Ligand-centred chemistry of molybdenum organoimides. Formation of C–C bonds via generation of nitrogen ylides, stereospecific conversion of an allylimide into alkylvinyl-imides, liberation of cyanoformate or amino acid esters

Abstract

The range of imides trans-[MoCl(NCHR¹R²)(dppe)₂]⁺ made from the nitride trans-[MoCl(N)(dppe)₂](dppe = Ph₂PCH₂CH₂PPh₂, R¹= H or organic group, R²= organic group) has been extended; deprotonation of the imide group at the α-carbon gives reactive alkenylamides which have nitrogen ylide character {MoN⁺–C^–HR} and these are attacked by electrophiles. Stepwise C₁ homologation of a methylimide to ethyl- and isopropyl-imides can be achieved by successive deprotonation and methylation steps.
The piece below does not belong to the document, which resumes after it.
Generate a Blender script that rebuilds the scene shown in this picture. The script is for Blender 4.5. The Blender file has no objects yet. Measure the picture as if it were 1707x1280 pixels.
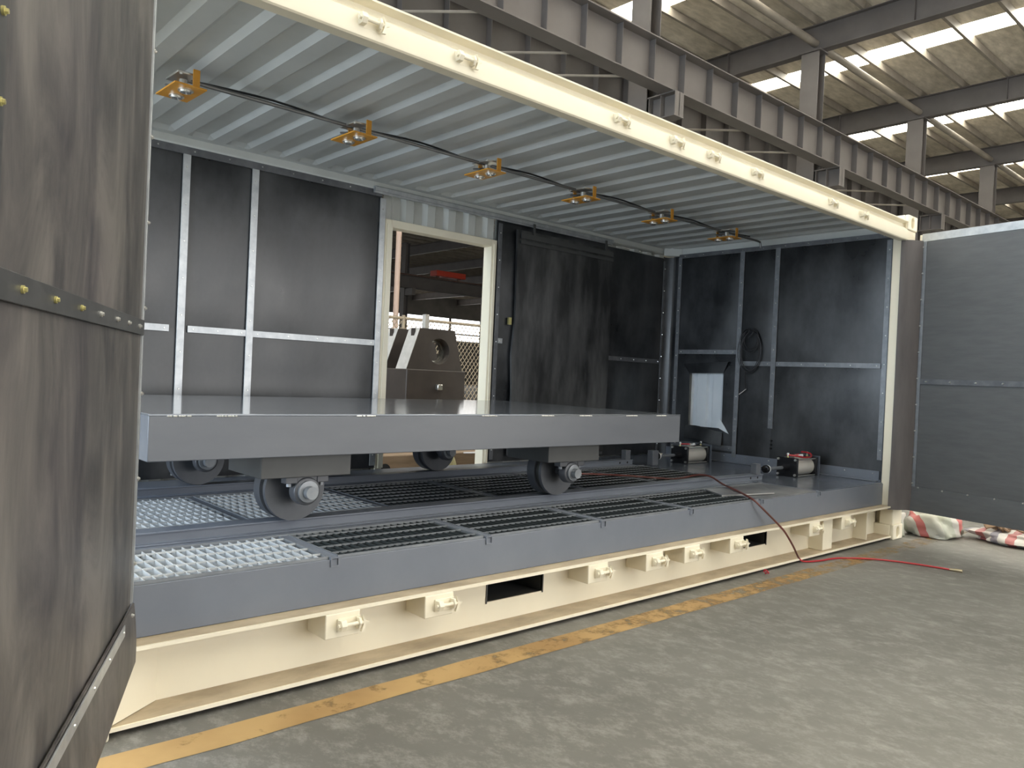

The crystal structure of the alkenylamide trans-[MoCl(NCHCO₂Me)(dppe)₂] has been determined, as has that of the imide produced directly from it by C-methylation, trans-[MoCl{NCH(Me)CO₂Me}(dppe)₂]⁺. Deprotonation at the α-carbon of an allylimide complex gives a species which is regioselectively and stereospecifically attacked by electrophiles at the γ-carbon; when the electrophile is the proton the overall reaction corresponds to a 1,3-prototropic rearrangement of the allylimide to the E-methylvinylimide. Electroreduction of imides in the presence of a source of protons releases the free amine; in this way esters of the amino acids glycine and DL-alanine have been synthesised. Two protons can be removed by base from imides with electron-withdrawing ester substituents and free cyanoformate esters are released from the metal centre by substitution with dinitrogen or CO.